Özgür Özel’in, her şeyden önce Türk milletinin defalarca oyu ile seçilmiş olan Cumhurbaşkanı Erdoğan’ı sekiz yıl aradan sonra CHP Genel Başkanı olarak ziyaret etmesi, Türk siyaseti ve demokrasisi açısından olumlu bir gelişmedir. Yukarıdaki konuşmasından da biz erken seçimi şimdilik istemeyeceğini görüyoruz. Ama bu durumun bir süre sonra farklı bir yöne doğru gitmesini bekliyorum. En geç bir yıl içerisinde, CHP içerisinde erken seçim çağrılarının başlayacağını düşünüyorum.

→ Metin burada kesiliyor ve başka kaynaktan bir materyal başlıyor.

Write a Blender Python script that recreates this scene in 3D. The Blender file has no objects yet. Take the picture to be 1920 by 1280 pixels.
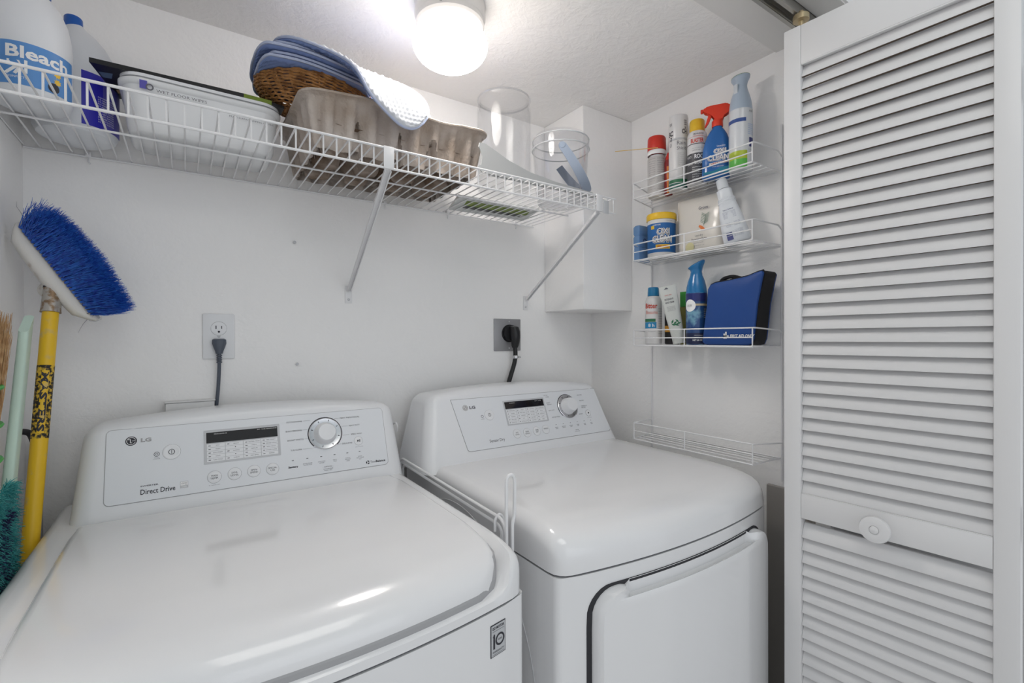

Özgür Özel’in bu ziyareti, Erdoğan seçmeninin bir kısmının sempatisini kazanmasını sağlayacaktır. Ancak Türkiye Cumhuriyeti’ne kasteden yapıların odağı noktasında olan Osman Kavala, Can Atalay’ın salıverilmesi vb. gibi şartlar ortaya koyması da nezakete sığmaz.

Türkiye Cumhuriyeti’nin yasaları var, mahkemeleri var. O konulardaki mahkemelerin kararı ortadadır. Bunlara da uyulması zaruridir.

Cumhurbaşkanı Erdoğan’ın görüşmesi esnasında yanında AK Parti Genel Başkan Vekili Mustafa Elitaş vardı. Özgür Özel’in yanında ise Namık Tan vardı.

Mustafa Elitaş, AK Parti Grup Başkan Vekili olduğu dönemde yasama süreçlerinde oldukça etkin rol üstlenmişti. Tüm partilerin grupları ile de iyi ilişkiler, diyaloglar kurabilen birisiydi.

Namık Tan ise daha çok ‘küreselci’ olarak tanımlanabilecek bir eski büyükelçi. Dolayısıyla görüşme yapıldı. Ama AK Parti tarafı ‘mutedil’ bir şekilde ev sahipliği yaparken Özgür Özel’in özellikle Namık Tan gibi Türkiye’nin millî meselelerinde emperyalist Batı’nın sözcüsü pozisyonunda birisi ile gitmesi ise aslında bir uzlaşıdan “uzak -mış” gibi yaptığının kanıtıdır.

Sonuç olarak; bir diyalog kapısı aralandı. Ama özellikle Özgür Özel’in çıkışta açıklama yapmaması, istedikleri gibi bir görüşme olmadığı şeklinde yorumlanabilir.

Özgür Özel ve CHP’nin bu süreçteki tutumunu izleyip yine yorumlayacağız. Nihayetinde uzun dönem sert siyaset yapan iki parti arasında birdenbire her şeyin güllük gülistanlık olmasını beklemek fazla iyi niyetli bir beklenti olurdu.